Phase 2: From Running to Bodybuilding

Over the last several years, I would do some intense strength training in the off seasons.  Just like running, I loved it when I was young.  Just like running, I would periodically lift weights just for the pleasure of the process.  I enjoyed it.  When I would go through this off-season strength training, my love of it was rekindled.  Now that I am taking a break from intense training for competitive running, I have time an energy to focus on strength training.  I now spend more hours lifting weights than I do running each week.

I am still a runner, but I am a runner who is also a bodybuilder.

I will run a few races now and then.  I am very involved in my local track club, supporting others as they run for fun, for health, and for competition.  I am still a runner, but I am a runner who is also a bodybuilder.

I have switched:

  • from setting running goals to setting strength and size of my muscles
  • from training programs for marathons to training programs focused on body parts (bicep is my current target)
  • from time on the road to time in the gym

Does this change who I am?  No. I am still a runner, but I am a runner who is also a bodybuilder.

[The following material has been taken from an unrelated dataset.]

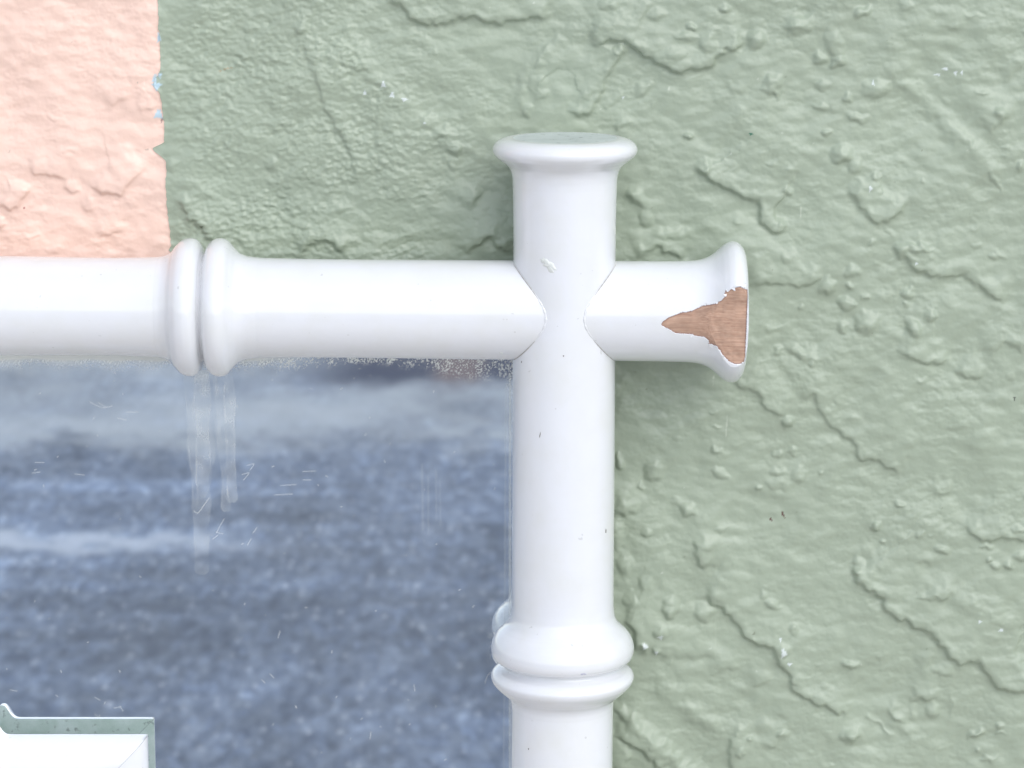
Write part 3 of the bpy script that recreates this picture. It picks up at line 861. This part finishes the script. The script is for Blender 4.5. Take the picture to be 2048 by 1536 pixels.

  • I will do long runs, but more often I will do deep, heavy squats.
  • I will do speed work periodically, but I will spend more time doing walking lunges with 100 lbs sitting on my shoulders.
  • I will do trail runs, but I will spend more energy sculpting my arms, chest, shoulders, and back.
  • I will stop measuring success by race results and start measuring success by measuring the size and proportions of my muscles.

I consider myself to be many things: a mathematics teacher, a professor, a Christian, a father, a friend, and a runner to name a few.  It is just time to add bodybuilding to the list.